BEGIN MATERIAL FOR THE TASK
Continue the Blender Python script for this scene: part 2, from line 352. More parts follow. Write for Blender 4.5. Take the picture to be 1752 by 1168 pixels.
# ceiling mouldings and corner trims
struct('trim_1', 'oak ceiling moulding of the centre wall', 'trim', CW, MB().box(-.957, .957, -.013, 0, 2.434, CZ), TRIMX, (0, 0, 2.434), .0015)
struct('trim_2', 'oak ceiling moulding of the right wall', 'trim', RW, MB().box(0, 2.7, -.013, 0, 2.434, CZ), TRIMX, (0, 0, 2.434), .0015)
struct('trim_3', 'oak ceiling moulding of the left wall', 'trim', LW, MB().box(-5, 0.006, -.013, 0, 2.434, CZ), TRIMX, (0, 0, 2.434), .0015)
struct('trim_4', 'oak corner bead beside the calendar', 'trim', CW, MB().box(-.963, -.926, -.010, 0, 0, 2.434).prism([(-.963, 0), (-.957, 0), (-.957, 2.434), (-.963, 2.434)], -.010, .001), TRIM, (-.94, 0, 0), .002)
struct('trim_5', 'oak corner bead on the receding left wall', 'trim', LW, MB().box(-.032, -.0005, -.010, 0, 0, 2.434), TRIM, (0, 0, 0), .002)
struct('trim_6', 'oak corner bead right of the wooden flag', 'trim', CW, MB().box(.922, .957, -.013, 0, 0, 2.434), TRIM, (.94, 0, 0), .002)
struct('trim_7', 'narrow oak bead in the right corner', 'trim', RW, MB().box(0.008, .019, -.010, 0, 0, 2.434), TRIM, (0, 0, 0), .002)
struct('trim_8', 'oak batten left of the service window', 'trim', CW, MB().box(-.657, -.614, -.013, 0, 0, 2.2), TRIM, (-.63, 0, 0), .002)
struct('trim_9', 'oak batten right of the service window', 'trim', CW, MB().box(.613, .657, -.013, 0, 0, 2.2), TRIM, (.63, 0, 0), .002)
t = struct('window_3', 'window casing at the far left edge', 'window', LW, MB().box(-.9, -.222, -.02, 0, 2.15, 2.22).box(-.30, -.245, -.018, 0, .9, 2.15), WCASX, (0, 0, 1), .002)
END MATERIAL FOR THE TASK
BEGIN MATERIAL FOR THE TASK
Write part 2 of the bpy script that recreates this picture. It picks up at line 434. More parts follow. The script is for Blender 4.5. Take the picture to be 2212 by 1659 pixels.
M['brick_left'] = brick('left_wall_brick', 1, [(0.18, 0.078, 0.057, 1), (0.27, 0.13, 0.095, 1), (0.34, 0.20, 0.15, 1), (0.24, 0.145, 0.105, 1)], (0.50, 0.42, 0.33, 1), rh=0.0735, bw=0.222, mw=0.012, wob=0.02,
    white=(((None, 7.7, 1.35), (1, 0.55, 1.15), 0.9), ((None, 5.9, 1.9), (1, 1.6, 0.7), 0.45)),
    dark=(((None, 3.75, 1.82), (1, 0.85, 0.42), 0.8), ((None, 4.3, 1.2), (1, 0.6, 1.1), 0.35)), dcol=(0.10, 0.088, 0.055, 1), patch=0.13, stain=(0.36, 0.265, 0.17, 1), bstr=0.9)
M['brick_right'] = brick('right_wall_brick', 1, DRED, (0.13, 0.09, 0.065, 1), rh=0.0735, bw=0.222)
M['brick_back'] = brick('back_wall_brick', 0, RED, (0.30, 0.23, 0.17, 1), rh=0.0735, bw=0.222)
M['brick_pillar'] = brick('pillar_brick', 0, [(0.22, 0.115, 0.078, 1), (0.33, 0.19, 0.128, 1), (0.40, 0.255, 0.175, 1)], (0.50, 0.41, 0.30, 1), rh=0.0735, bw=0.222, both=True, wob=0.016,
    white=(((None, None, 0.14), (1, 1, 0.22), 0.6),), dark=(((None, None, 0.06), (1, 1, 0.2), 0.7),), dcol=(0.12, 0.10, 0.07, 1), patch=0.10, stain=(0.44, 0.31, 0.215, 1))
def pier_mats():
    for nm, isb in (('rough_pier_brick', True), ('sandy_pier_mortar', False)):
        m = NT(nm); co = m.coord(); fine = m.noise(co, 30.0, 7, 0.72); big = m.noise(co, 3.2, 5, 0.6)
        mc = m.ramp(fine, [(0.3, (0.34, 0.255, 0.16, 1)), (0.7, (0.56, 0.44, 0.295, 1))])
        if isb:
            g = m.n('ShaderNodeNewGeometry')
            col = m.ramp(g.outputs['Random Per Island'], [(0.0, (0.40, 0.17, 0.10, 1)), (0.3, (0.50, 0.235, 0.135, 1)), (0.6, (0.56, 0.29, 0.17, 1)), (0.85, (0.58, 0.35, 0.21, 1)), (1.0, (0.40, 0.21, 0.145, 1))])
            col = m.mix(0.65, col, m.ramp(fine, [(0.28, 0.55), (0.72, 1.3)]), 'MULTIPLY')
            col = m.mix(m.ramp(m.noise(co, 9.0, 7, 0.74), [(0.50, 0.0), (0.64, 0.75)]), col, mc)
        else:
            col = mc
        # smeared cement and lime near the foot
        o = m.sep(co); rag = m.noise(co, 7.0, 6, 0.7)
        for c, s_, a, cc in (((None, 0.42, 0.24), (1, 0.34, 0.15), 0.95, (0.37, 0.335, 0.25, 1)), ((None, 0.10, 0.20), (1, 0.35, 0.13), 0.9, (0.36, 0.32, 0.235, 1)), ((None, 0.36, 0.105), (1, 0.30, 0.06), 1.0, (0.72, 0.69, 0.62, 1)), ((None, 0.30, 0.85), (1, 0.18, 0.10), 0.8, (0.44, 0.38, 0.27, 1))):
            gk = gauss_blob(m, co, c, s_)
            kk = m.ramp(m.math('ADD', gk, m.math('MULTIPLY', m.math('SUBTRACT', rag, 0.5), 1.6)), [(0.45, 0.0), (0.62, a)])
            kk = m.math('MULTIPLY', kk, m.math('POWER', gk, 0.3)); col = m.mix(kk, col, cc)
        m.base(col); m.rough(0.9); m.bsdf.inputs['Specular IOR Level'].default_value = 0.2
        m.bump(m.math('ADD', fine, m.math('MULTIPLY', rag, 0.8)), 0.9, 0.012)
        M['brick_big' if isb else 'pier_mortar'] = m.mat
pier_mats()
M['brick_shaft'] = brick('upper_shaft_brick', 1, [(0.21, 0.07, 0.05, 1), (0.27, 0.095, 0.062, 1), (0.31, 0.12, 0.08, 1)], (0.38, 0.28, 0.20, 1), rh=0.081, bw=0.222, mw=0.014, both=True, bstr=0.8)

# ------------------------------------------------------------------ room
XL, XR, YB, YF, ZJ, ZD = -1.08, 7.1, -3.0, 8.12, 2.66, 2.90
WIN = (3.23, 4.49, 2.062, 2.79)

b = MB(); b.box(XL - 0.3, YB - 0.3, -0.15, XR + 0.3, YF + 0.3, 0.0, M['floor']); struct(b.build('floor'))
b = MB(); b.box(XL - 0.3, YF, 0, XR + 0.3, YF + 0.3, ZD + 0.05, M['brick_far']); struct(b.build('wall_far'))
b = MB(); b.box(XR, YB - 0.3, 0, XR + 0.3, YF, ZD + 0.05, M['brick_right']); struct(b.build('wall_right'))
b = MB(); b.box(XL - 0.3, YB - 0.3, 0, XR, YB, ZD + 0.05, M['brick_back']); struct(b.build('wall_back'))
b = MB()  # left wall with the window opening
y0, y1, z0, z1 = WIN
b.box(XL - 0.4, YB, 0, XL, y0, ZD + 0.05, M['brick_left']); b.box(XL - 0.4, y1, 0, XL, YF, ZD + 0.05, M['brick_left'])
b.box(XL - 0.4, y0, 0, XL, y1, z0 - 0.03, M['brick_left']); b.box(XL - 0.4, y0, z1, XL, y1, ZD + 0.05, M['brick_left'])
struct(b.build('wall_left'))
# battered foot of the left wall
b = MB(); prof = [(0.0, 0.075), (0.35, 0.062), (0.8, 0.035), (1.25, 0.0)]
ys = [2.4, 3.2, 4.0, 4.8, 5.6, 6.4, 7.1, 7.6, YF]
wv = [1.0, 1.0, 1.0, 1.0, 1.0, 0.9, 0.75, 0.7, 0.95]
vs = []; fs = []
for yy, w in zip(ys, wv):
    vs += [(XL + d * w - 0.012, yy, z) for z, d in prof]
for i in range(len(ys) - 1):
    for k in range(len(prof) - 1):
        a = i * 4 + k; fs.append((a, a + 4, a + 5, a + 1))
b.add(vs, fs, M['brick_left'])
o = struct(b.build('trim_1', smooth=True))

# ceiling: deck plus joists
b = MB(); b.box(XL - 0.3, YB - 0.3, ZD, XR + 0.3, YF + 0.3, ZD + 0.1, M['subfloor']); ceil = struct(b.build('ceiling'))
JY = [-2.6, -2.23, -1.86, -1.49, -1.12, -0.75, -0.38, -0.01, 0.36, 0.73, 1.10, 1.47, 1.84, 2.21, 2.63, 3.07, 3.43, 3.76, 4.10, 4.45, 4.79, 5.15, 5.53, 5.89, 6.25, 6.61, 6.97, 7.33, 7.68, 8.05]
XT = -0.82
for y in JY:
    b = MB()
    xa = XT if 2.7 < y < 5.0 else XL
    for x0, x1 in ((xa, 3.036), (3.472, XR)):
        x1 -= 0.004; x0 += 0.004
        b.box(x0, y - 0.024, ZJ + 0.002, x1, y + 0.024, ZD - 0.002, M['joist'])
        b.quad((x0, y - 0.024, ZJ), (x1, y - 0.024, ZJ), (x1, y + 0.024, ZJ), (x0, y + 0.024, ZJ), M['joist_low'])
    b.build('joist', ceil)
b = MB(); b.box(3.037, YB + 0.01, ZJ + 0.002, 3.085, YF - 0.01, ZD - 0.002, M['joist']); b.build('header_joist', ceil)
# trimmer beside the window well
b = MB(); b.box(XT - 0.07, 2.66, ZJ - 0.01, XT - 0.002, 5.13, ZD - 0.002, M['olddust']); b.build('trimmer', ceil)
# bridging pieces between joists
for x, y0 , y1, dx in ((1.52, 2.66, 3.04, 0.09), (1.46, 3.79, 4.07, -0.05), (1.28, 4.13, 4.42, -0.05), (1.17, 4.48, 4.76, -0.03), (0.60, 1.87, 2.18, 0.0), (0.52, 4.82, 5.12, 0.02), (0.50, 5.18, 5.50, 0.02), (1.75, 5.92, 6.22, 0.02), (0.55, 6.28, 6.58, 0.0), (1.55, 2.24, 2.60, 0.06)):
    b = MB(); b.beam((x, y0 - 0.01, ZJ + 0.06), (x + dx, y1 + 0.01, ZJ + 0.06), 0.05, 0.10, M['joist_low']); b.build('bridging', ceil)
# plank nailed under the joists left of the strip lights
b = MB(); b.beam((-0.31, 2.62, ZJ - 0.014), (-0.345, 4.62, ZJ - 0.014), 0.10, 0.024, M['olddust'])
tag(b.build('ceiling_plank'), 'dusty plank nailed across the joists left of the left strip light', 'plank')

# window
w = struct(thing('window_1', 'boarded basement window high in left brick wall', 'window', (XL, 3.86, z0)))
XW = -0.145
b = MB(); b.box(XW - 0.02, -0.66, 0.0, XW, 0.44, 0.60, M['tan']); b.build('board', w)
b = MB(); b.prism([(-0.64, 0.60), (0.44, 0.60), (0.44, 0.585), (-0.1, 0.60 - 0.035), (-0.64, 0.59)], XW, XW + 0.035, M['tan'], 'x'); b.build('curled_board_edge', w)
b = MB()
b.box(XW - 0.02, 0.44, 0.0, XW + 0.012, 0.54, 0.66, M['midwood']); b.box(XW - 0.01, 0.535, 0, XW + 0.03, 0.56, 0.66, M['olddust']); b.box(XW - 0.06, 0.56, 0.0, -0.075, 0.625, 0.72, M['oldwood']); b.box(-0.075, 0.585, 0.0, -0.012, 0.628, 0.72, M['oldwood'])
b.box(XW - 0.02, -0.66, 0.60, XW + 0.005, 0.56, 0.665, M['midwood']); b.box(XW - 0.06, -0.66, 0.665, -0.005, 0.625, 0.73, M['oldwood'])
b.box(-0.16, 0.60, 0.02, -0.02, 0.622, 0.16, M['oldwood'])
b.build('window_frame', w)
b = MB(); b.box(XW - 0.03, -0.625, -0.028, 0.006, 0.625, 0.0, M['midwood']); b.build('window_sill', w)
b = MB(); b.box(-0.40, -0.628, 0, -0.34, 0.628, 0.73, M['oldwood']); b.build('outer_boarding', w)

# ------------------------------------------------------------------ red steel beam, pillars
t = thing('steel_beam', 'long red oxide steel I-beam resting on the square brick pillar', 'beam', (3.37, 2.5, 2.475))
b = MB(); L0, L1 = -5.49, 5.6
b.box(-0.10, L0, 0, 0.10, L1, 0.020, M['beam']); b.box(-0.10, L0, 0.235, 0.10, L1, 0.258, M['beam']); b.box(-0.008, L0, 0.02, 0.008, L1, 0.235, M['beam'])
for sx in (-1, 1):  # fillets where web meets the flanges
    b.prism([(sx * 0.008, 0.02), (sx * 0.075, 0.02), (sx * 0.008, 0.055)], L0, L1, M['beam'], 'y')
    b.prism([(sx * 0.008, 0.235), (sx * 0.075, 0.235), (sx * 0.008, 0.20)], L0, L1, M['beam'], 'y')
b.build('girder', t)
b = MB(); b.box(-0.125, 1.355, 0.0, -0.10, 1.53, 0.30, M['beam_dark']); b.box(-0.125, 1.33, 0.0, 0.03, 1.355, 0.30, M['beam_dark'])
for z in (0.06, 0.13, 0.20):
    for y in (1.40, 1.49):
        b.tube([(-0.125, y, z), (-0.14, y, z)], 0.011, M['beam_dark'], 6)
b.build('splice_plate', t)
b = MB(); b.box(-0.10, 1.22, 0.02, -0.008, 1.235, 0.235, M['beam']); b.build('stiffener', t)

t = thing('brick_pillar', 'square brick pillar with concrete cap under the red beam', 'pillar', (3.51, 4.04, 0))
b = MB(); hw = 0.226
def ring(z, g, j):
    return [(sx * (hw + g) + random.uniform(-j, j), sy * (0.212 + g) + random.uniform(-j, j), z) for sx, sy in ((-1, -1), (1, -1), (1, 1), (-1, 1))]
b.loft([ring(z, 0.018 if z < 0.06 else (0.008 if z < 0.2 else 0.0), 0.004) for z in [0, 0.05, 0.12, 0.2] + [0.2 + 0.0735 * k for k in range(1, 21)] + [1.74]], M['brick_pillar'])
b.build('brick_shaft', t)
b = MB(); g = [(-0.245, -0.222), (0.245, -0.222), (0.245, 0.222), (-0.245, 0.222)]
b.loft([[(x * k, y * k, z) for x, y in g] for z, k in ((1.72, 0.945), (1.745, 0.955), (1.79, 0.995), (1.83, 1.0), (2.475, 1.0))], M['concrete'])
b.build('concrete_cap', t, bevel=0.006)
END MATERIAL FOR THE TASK
Each line in the data that holds the string "script" should be found and copied.

Continue the Blender Python script for this scene: part 2, from line 352. More parts follow. Write for Blender 4.5. Take the picture to be 1752 by 1168 pixels.
Write part 2 of the bpy script that recreates this picture. It picks up at line 434. More parts follow. The script is for Blender 4.5. Take the picture to be 2212 by 1659 pixels.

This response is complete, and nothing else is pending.